The circuit court judge found the expert testimony "thought-provoking" and "intriguing", and specifically found that Mr. Ressler's testimony "raise[d] a reasonable inference as to [appellant's] innocence." The judge rejected the testimony of all three experts as grounds for the granting of a new trial, however, finding the evidence and science upon which their opinions were based was all in existence at the time of appellant's trial, and thus could have been discovered by his attorneys with the exercise of due diligence. We disagree. In order for the attorneys to have pursued these types of experts, they would first have needed to recognize the similarities between the crimes, similarities not apparent at the time even to the experts (i.e. law enforcement investigators and the pathologist) involved in all three cases.
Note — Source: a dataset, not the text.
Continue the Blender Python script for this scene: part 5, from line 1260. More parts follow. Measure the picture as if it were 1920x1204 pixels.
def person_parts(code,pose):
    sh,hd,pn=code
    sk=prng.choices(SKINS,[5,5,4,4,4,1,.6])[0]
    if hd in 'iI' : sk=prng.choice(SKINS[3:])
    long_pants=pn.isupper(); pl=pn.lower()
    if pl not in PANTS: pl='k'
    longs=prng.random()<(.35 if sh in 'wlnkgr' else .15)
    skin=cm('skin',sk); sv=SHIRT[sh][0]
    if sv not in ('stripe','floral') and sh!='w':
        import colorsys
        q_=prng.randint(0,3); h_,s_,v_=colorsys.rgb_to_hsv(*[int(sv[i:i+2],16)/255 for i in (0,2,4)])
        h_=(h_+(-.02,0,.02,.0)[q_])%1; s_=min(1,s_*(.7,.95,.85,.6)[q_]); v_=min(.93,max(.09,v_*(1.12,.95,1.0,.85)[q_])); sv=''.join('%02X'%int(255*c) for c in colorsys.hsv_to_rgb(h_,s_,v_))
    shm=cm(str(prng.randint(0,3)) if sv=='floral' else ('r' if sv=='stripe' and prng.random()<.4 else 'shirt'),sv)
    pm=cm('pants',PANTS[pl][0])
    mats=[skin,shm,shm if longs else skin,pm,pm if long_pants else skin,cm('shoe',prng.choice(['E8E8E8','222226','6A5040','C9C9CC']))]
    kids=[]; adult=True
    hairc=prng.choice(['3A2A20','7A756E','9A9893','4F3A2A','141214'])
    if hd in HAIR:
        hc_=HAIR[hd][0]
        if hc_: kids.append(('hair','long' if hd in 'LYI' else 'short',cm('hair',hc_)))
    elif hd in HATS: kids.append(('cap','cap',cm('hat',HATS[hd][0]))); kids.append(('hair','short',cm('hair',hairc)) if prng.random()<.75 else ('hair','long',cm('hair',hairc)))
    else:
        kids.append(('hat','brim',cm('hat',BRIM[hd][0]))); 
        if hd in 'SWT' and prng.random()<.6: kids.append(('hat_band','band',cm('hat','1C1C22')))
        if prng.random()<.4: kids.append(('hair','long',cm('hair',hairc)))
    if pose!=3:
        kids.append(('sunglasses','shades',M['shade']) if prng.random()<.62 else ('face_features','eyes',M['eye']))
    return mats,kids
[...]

We hold that the due diligence standard imposed upon trial attorneys cannot fairly be said to be this high.
We find the circuit court judge committed an error of law, under the unusual facts of this case, in holding the newly discovered expert evidence could have been discovered by the exercise of due diligence. State v. Prince, supra; State v. Parker, 249 S.C. 139, 153 S.E.2d 183 (1967). Accordingly, we reverse and remand for a new trial.
REVERSED AND REMANDED.
TOAL, MOORE, WALLER, and BURNETT, JJ., concur.